Case Study—Summer 2023

Bus shelter poster designs for Bowie State University

BRIEF

(Verbatim from the client)

This is a Bus Shelter for Bowie State University.

Assets, style guide and photos are attached. The Style Guide showcases their previous work (See samples on page PG 28 of the Style Guide).

They are looking to go “BOLDERwith their brand. They want the 2.0 campaign to look different from what they currently have. Feel free to explore.

HEADLINE: Be something no one saw coming.

CTA: Become your biggest ideas at bowiestate.edu

SPECS: 47.5”W x 68.5H”

BLEED: .25” all around

All supplied materials are found below.

Solution

I had not worked with this client before and was unfamiliar with their brand standards—other than what I could gather from the brand guidelines I was provided.

What is published as “standards” can vary immensely from what is used in practical design application—you know, rules versus guidelines.

After reviewing the print samples of page 28 from their brand guidelines as requested, all I saw was a lot of yellow and black mixed with color or black and white photography.

Also, how old—or how recent are the samples on page 28? Those designs are clean, contemporary and are very well done. I can only assume that since they are looking for something new, the existing work must seem stale to BSU. In accordance to the brief, my design solutions will be in part evolution and/or revolution.

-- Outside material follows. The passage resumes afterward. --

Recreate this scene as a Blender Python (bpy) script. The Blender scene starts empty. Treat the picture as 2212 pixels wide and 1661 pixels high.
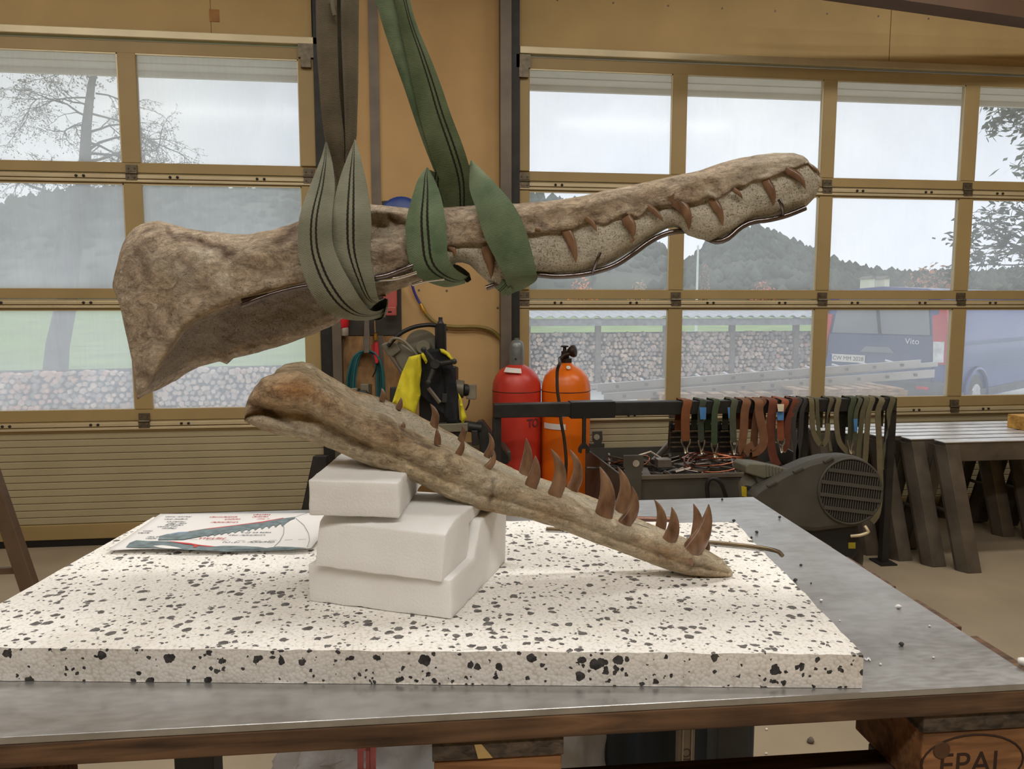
import bpy, bmesh, math, random
import numpy as np
from mathutils import Vector, Matrix, noise
random.seed(7)
S = bpy.context.scene
COL = S.collection
# ---------------------------------------------------------------- camera, sky, lamps, exposure
W, H, F = 2212, 1661, 1640.0
PITCH, YAW, CZ = math.radians(6.02), math.radians(7.1), 1.5
cam_d = bpy.data.cameras.new('camera'); cam = bpy.data.objects.new('camera', cam_d); COL.objects.link(cam)
cam_d.sensor_fit = 'HORIZONTAL'; cam_d.sensor_width = 36.0; cam_d.lens = 36.0 * F / W
cam_d.clip_start = 0.02; cam_d.clip_end = 2000
cam.location = (0, 0, CZ); cam.rotation_euler = (math.pi / 2 - PITCH, 0, -YAW)
S.camera = cam
S.view_settings.view_transform = 'Standard'; S.view_settings.look = 'None'
S.view_settings.exposure = 0.0; S.view_settings.gamma = 1.0; S.view_settings.use_curve_mapping = False
S.cycles.max_bounces = 7; S.cycles.diffuse_bounces = 4; S.cycles.glossy_bounces = 3
S.cycles.transmission_bounces = 4; S.cycles.transparent_max_bounces = 10
S.cycles.sample_clamp_indirect = 4.0; S.cycles.use_denoising = True
S.cycles.caustics_reflective = False; S.cycles.caustics_refractive = False

world = bpy.data.worlds.new('overcast_sky'); S.world = world; world.use_nodes = True
wn = world.node_tree; wn.nodes.clear()
wo = wn.nodes.new('ShaderNodeOutputWorld'); wb = wn.nodes.new('ShaderNodeBackground')
wt = wn.nodes.new('ShaderNodeTexCoord'); wz = wn.nodes.new('ShaderNodeTexNoise'); wr = wn.nodes.new('ShaderNodeValToRGB')
wz.inputs['Scale'].default_value = 3.0; wz.inputs['Detail'].default_value = 4.0
wr.color_ramp.elements[0].position = 0.3; wr.color_ramp.elements[0].color = (0.80, 0.85, 0.95, 1)
wr.color_ramp.elements[1].position = 0.7; wr.color_ramp.elements[1].color = (0.96, 0.98, 1.0, 1)
wn.links.new(wt.outputs['Generated'], wz.inputs['Vector']); wn.links.new(wz.outputs['Fac'], wr.inputs['Fac'])
wn.links.new(wr.outputs['Color'], wb.inputs['Color']); wn.links.new(wb.outputs[0], wo.inputs['Surface'])
wb.inputs['Strength'].default_value = 1.32

def area(name, loc, rot, sx, sy, power, color):
    l = bpy.data.lights.new(name, 'AREA'); l.shape = 'RECTANGLE'; l.size = sx; l.size_y = sy
    l.energy = power; l.color = color
    o = bpy.data.objects.new(name, l); COL.objects.link(o); o.location = loc; o.rotation_euler = rot
    return o
WARM = (1.0, 0.97, 0.915)
area('ceiling_tube_lamp', (0.3, 1.9, 4.1), (0, 0, 0), 2.6, 0.25, 50, WARM)
area('ceiling_tube_lamp', (-2.9, 2.6, 4.1), (0, 0, 0), 2.6, 0.25, 46, WARM)
area('ceiling_tube_lamp', (3.4, 2.9, 4.1), (0, 0, 0), 2.6, 0.25, 46, WARM)
area('ceiling_tube_lamp', (0.2, -1.2, 4.1), (0, 0, 0), 2.6, 0.25, 64, WARM)
area('ceiling_tube_lamp', (-2.9, -1.2, 4.1), (0, 0, 0), 2.6, 0.25, 40, WARM)
area('ceiling_tube_lamp', (3.3, -1.2, 4.1), (0, 0, 0), 2.6, 0.25, 40, WARM)

# ---------------------------------------------------------------- measuring helpers
_f = np.array([math.sin(YAW) * math.cos(PITCH), math.cos(YAW) * math.cos(PITCH), -math.sin(PITCH)])
_r = np.array([math.cos(YAW), -math.sin(YAW), 0.0]); _u = np.cross(_r, _f); _c = np.array([0, 0, CZ])
def ray(x, y): return _f + _r * ((x - W / 2) / F) - _u * ((y - H / 2) / F)
def at(x, y, d): return _c + ray(x, y) * d
def PY(x, y, Y): r = ray(x, y); return _c + r * (Y / r[1])
def PZ(x, y, z): r = ray(x, y); return _c + r * ((z - CZ) / r[2])
def nz(p, s=1.0, o=4): return noise.fractal(Vector((p[0] * s, p[1] * s, p[2] * s)), 1.0, 2.0, o)

def lin(c): return tuple((v / 12.92 if v <= 0.04045 else ((v + 0.055) / 1.055) ** 2.4) for v in (x / 255 for x in c))

# ---------------------------------------------------------------- materials
MATS = {}
def nmat(name):
    m = bpy.data.materials.new(name); m.use_nodes = True
    nt = m.node_tree; nt.nodes.clear()
    out = nt.nodes.new('ShaderNodeOutputMaterial'); b = nt.nodes.new('ShaderNodeBsdfPrincipled')
    nt.links.new(b.outputs[0], out.inputs['Surface'])
    return m, nt, b, out
def ramp(nt, fac, stops):
    r = nt.nodes.new('ShaderNodeValToRGB'); e = r.color_ramp.elements
    while len(e) < len(stops): e.new(0.5)
    for k, (p, c) in enumerate(stops):
        e[k].position = p; e[k].color = (c[0], c[1], c[2], 1) if not isinstance(c, float) else (c, c, c, 1)
    nt.links.new(fac, r.inputs['Fac']); return r.outputs['Color']
def tex(nt, kind, scale, detail=4, coord=None, stretch=None, **kw):
    n = nt.nodes.new(kind); n.inputs['Scale'].default_value = scale
    if 'Detail' in n.inputs and kind == 'ShaderNodeTexNoise': n.inputs['Detail'].default_value = detail
    if coord is None: coord = nt.nodes.new('ShaderNodeTexCoord').outputs['Object']
    if stretch:
        mp = nt.nodes.new('ShaderNodeMapping'); mp.inputs['Scale'].default_value = stretch
        nt.links.new(coord, mp.inputs['Vector']); coord = mp.outputs['Vector']
    nt.links.new(coord, n.inputs['Vector'])
    return n
def mix(nt, fac, a, b, mode='MIX'):
    m = nt.nodes.new('ShaderNodeMix'); m.data_type = 'RGBA'; m.blend_type = mode
    for s, v in ((m.inputs[0], fac), (m.inputs[6], a), (m.inputs[7], b)):
        if hasattr(v, 'links'): nt.links.new(v, s)
        elif isinstance(v, (int, float)): s.default_value = v
        else: s.default_value = (v[0], v[1], v[2], 1)
    return m.outputs[2]
def math_(nt, op, a, b=0.0, c=None):
    m = nt.nodes.new('ShaderNodeMath'); m.operation = op
    for k, v in enumerate((a, b) if c is None else (a, b, c)):
        if hasattr(v, 'links'): nt.links.new(v, m.inputs[k])
        else: m.inputs[k].default_value = v
    return m.outputs[0]
def bump(nt, b, height, strength=0.3, dist=0.002, prev=None):
    n = nt.nodes.new('ShaderNodeBump'); n.inputs['Strength'].default_value = strength; n.inputs['Distance'].default_value = dist
    nt.links.new(height, n.inputs['Height'])
    if prev: nt.links.new(prev, n.inputs['Normal'])
    nt.links.new(n.outputs[0], b.inputs['Normal']); return n.outputs[0]
def plain(name, rgb, rough=0.6, metal=0.0, var=0.25, scale=12.0, bs=0.0, bd=0.002, bscale=80, stretch=None, spec=0.5):
    """rgb in sRGB 0..255, with a soft mottling of the colour and a fine relief"""
    if name in MATS: return MATS[name]
    m, nt, b, out = nmat(name); c = lin(rgb)
    n = tex(nt, 'ShaderNodeTexNoise', scale, 5, stretch=stretch)
    lo = tuple(x * (1 - var) for x in c); hi = tuple(min(1, x * (1 + var)) for x in c)
    nt.links.new(ramp(nt, n.outputs['Fac'], [(0.3, lo), (0.7, hi)]), b.inputs['Base Color'])
    b.inputs['Roughness'].default_value = rough; b.inputs['Metallic'].default_value = metal
    b.inputs['Specular IOR Level'].default_value = spec
    if bs: bump(nt, b, tex(nt, 'ShaderNodeTexNoise', bscale, 4, stretch=stretch).outputs['Fac'], bs, bd)
    MATS[name] = m; return m

def bone_mat(name, light, mid, dark, stain, stain_amt):
    m, nt, b, out = nmat(name)
    co = nt.nodes.new('ShaderNodeTexCoord').outputs['Object']
    n1 = tex(nt, 'ShaderNodeTexNoise', 26, 6, co); n1.inputs['Roughness'].default_value = 0.68; n1.inputs['Distortion'].default_value = 0.6
    n2 = tex(nt, 'ShaderNodeTexNoise', 110, 7, co, (0.5, 1, 1)); n2.inputs['Roughness'].default_value = 0.8; n2.inputs['Distortion'].default_value = 0.5
    n3 = tex(nt, 'ShaderNodeTexNoise', 9, 3, co)
    c1 = ramp(nt, n1.outputs['Fac'], [(0.30, lin(dark)), (0.45, lin(mid)), (0.56, lin(mid)), (0.68, lin(light))])
    c2 = ramp(nt, n2.outputs['Fac'], [(0.3, (0.42, 0.39, 0.36)), (0.48, (0.92, 0.91, 0.90)), (0.66, (1.4, 1.38, 1.34))])
    c = mix(nt, 1.0, c1, c2, 'MULTIPLY')
    st = ramp(nt, n3.outputs['Fac'], [(0.5, 0.0), (0.66, float(stain_amt))])
    a = nt.nodes.new('ShaderNodeAttribute'); a.attribute_name = 'tint'
    sep = nt.nodes.new('ShaderNodeSeparateColor'); nt.links.new(a.outputs['Color'], sep.inputs[0])
    c = mix(nt, math_(nt, 'MAXIMUM', st, sep.outputs[2]), c, mix(nt, 1.0, lin(stain), c2, 'MULTIPLY'))
    sp = tex(nt, 'ShaderNodeTexNoise', 420, 3, co)
    pl = ramp(nt, sp.outputs['Fac'], [(0.33, lin((156, 144, 120))), (0.44, lin((222, 213, 192))), (0.7, lin((236, 228, 208)))])
    pn = ramp(nt, n1.outputs['Fac'], [(0.3, (0.82, 0.80, 0.76)), (0.6, (1, 1, 1))])
    pl = mix(nt, 1.0, pl, pn, 'MULTIPLY')
    c = mix(nt, sep.outputs[0], c, pl)
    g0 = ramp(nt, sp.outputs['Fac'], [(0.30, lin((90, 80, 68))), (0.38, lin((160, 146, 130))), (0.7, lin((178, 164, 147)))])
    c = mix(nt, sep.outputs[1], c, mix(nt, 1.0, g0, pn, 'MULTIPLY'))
    wp = nt.nodes.new('ShaderNodeMix'); wp.data_type = 'RGBA'; wp.blend_type = 'LINEAR_LIGHT'; wp.inputs[0].default_value = 0.034
    nt.links.new(co, wp.inputs[6]); nt.links.new(n1.outputs['Color'], wp.inputs[7])
    cr = tex(nt, 'ShaderNodeTexVoronoi', 34, coord=wp.outputs[2]); cr.feature = 'DISTANCE_TO_EDGE'
    crk = ramp(nt, cr.outputs['Distance'], [(0.0, 0.62), (0.032, 1.0)])
    c = mix(nt, math_(nt, 'MULTIPLY', math_(nt, 'SUBTRACT', 1.0, sep.outputs[0]), math_(nt, 'GREATER_THAN', n3.outputs['Fac'], 0.46)), c, mix(nt, 1.0, c, crk, 'MULTIPLY'))
    dk = mix(nt, 1.0, lin((96, 70, 54)), c2, 'MULTIPLY'); c = mix(nt, math_(nt, 'SUBTRACT', 1.0, a.outputs['Alpha']), c, dk)
    vo = tex(nt, 'ShaderNodeTexVoronoi', 95, coord=co)
    pit = ramp(nt, vo.outputs['Distance'], [(0.06, 0.55), (0.16, 1.0)])
    pf = math_(nt, 'MULTIPLY', math_(nt, 'GREATER_THAN', n1.outputs['Fac'], 0.52), math_(nt, 'SUBTRACT', 1.0, sep.outputs[0]))
    c = mix(nt, pf, c, mix(nt, 1.0, c, pit, 'MULTIPLY'))
    nt.links.new(c, b.inputs['Base Color']); b.inputs['Roughness'].default_value = 0.78
    b.inputs['Specular IOR Level'].default_value = 0.25
    p = bump(nt, b, n2.outputs['Fac'], 0.75, 0.007); p = bump(nt, b, n1.outputs['Fac'], 0.85, 0.02, p); p = bump(nt, b, crk, 0.35, 0.003, p)
    bump(nt, b, sp.outputs['Fac'], 0.25, 0.002, p)
    return m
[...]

Since I am asked to go bolder with the design approach, my solution will be to integrate more of the colors found in their brand color standards. That choice proved to be the correct one!


Supplied Creative Brief materials

Model 1.

The color standards to be used for all BSU collateral.

Model 2.

All brand standard acceptable logo applications.

These are the “page 28” print samples I was asked to reference from the brief.


The value of doing your research

What I discovered from their brand standards/style guide was a treasure trove of marketing photographs in and around the BSU campus. I loved them. They are rich with color and they reflect much of what is used throughout their brand color palette, albeit from the samples used on page 28 of their Style Guide.

These images would fuel my conceptual design color palette for these bus shelter designs. As quoted from the Creative Brief, “Feel free to explore.”

These are spectacular informal photographs from BSU’s style guide. They are rich with color and heavily saturated tones of yellow, orange, browns and black throughout. The colors used in these photos are magnificent. I wanted to use more of these colors in my design solution—but not all of them all at once!


First round design concepts

These initial concepts were design studies of providing something bolder than what was used previously. By integrating the secondary and tertiary color palettes, I could also use different type treatments from what was used from page 28, as prescribed from the creative brief.

Concept 1A

Concept 1B

Concept 2A

Concept 2B

Concept 3A

Concept 3B

 

With concept 1A and 1B, I wanted to exploit the great number of possible color combinations that could be used—any of which stood a great chance of being noticed over competing bus shelter posters displayed in close proximity to the Bowie State University posters.

This concept was also the catalyst for the final design solution, below.


The final concept

In Concepts 1 – 3, there were elements in each that I liked—however, using any of those concepts as separate designs just wasn’t working for me.

I decided to use the duotone approach from Concept 3, the asymmetric copy styling from Concept 2, and the architecture of the design in Concept 1 as a separately new concept—which would ultimately be the final design.

The use of color and the portrait shots were intended to be the eye-grabber. But what I wanted to be read from a distance was the message…BE SOMETHING. My goal was to use that as a motivator that the reader as something they could identify with.

It was exactly what they were looking for.


The image at the top of this case study is a comp I designed to show both final concepts to the client for review—but separately. Meaning, I didn’t want to present both concepts side-by-side. With this comp, I could present something that was completely believable for each poster.

The purple ad at right is the other environmental signage study I submitted as a part of my client presentation—knowing they would ask to see it.

It’s a completely artificial image comprised of an isolated photo of a “dude” walking, and a mock-up photo of two posters in a staged environment, side-by-side.

The other ad is for a non-existent company, Berkshire Mens Clothiers (since 1947!), which I completely made up to show how another ad might live beside BSU’s poster for a color/composition comparison test.